Exercise prompt: Check each line of the listing for the word "part" and give only the number of lines that have it.

Collected material:

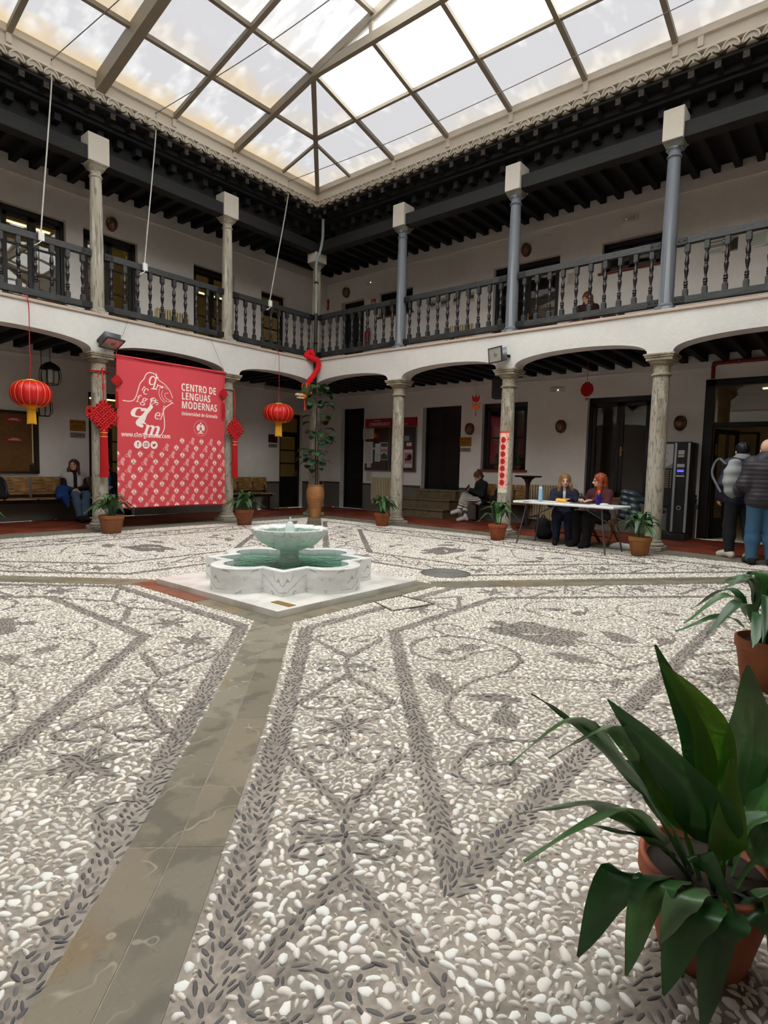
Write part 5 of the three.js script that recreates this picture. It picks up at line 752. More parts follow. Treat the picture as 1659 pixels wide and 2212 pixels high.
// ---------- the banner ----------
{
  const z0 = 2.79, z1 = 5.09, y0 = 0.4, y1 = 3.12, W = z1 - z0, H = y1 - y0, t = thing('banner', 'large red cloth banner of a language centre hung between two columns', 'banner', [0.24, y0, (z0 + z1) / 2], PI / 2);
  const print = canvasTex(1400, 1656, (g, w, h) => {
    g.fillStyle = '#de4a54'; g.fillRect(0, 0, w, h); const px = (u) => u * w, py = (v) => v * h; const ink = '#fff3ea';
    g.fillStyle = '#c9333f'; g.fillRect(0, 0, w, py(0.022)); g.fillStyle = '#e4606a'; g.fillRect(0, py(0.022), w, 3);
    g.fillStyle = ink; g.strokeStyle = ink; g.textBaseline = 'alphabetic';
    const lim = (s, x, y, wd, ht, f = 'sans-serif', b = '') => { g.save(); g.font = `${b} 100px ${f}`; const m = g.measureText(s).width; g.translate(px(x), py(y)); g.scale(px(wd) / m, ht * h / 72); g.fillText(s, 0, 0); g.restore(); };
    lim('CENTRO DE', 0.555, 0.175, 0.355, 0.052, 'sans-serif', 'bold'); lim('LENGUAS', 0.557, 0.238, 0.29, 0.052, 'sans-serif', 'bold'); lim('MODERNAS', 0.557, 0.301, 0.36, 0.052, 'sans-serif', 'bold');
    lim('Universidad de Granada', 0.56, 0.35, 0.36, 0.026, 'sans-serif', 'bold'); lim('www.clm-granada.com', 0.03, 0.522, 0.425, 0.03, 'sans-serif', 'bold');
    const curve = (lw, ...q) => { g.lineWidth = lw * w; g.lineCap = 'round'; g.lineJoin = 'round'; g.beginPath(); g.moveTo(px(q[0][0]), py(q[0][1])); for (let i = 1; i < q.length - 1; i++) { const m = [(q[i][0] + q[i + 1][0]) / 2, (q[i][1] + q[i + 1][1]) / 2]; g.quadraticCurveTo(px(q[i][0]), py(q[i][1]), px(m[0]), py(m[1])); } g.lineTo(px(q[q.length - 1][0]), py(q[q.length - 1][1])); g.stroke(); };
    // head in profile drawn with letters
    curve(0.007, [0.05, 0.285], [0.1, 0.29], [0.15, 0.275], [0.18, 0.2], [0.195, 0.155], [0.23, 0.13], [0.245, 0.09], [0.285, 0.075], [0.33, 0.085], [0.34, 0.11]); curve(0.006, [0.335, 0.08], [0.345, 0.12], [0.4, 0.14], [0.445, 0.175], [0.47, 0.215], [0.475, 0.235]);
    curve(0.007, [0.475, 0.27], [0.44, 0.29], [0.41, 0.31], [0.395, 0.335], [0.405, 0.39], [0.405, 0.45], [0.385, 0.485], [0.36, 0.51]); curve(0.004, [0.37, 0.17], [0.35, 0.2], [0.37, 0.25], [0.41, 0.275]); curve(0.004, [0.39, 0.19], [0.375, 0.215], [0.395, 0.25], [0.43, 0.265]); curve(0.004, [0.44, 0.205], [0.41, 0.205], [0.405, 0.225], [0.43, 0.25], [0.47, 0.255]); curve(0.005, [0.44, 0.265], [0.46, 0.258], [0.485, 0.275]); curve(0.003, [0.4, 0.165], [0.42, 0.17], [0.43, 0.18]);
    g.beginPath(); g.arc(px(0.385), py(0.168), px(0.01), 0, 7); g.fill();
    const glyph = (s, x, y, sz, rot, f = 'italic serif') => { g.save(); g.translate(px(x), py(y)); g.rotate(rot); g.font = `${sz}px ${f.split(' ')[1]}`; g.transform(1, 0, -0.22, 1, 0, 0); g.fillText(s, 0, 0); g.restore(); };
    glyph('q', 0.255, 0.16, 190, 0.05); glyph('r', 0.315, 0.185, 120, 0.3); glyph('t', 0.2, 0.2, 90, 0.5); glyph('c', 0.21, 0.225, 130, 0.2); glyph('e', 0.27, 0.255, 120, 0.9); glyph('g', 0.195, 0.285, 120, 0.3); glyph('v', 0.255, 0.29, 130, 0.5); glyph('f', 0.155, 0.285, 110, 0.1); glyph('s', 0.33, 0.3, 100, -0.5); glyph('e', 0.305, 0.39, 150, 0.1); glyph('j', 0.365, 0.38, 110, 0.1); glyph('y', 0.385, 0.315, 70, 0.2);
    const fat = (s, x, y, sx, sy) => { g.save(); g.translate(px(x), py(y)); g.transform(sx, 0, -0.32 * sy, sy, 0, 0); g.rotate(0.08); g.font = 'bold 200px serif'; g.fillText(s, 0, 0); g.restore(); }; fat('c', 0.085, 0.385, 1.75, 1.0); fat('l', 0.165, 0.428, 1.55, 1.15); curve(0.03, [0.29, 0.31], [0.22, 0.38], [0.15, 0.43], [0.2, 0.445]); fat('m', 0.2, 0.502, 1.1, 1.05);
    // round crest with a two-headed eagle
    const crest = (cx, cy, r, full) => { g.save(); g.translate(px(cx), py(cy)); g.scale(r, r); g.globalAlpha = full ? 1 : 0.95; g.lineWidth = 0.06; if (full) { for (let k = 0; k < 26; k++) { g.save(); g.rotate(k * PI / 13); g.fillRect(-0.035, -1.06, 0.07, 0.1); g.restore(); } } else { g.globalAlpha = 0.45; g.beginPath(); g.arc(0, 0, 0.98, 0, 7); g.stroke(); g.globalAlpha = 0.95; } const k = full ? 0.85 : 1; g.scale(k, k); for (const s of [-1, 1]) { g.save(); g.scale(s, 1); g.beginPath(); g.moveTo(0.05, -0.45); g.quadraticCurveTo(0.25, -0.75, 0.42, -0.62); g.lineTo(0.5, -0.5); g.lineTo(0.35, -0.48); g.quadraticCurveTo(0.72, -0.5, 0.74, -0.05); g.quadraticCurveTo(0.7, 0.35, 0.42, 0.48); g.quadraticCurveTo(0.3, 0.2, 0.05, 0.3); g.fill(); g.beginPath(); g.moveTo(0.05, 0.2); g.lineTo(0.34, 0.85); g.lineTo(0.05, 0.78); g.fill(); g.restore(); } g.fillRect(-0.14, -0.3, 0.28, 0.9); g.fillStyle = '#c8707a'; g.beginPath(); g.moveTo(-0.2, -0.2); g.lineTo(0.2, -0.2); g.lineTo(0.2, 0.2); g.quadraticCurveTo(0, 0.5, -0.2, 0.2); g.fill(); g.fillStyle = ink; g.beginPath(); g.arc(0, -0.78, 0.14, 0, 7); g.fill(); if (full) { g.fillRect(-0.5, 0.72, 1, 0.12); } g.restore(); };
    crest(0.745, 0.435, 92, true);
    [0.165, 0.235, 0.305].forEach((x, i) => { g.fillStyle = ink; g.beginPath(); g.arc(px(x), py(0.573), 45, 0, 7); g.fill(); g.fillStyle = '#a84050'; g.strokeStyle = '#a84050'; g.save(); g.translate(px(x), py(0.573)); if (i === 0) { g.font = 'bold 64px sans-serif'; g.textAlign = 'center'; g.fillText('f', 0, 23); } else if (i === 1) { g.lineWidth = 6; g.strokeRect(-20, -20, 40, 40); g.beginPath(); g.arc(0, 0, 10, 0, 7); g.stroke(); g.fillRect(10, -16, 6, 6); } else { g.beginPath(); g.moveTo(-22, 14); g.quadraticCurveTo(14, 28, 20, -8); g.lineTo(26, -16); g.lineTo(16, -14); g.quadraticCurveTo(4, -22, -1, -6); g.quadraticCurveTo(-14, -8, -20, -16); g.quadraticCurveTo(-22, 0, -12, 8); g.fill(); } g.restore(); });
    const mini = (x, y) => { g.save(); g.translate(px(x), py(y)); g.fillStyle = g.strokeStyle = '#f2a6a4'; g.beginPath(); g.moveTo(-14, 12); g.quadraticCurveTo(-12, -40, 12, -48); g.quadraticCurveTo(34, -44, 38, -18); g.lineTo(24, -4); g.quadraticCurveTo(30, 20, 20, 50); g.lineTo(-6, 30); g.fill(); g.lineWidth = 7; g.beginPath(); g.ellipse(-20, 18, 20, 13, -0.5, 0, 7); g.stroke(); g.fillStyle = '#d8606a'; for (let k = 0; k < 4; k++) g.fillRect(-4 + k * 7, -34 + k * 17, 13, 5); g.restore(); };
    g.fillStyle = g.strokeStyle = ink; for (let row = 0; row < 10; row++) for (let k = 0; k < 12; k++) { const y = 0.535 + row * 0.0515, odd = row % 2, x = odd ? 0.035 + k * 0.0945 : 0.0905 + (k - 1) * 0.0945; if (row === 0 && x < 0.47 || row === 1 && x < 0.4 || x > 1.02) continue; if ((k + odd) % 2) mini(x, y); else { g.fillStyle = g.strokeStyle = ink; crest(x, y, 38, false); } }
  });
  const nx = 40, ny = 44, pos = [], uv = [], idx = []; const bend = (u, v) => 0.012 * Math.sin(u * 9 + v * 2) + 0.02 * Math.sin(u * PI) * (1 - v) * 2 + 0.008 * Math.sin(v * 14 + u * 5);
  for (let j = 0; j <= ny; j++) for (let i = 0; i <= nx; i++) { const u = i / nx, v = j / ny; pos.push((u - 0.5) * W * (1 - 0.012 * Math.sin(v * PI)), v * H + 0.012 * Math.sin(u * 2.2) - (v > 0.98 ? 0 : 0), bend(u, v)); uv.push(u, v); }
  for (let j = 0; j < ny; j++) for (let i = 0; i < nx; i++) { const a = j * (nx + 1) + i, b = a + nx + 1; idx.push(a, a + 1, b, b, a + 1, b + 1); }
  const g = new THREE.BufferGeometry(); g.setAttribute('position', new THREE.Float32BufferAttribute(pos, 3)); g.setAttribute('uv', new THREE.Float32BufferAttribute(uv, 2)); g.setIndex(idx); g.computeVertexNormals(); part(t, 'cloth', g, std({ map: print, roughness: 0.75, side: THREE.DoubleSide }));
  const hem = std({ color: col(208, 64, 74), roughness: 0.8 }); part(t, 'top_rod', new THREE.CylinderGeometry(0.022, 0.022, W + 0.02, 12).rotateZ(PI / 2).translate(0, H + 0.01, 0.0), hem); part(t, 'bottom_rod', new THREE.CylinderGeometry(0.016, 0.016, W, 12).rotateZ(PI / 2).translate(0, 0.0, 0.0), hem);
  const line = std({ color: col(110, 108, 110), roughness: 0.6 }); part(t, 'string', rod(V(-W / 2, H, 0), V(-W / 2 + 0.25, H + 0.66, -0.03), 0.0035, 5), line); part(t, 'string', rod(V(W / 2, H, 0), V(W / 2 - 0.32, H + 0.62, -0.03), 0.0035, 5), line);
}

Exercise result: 4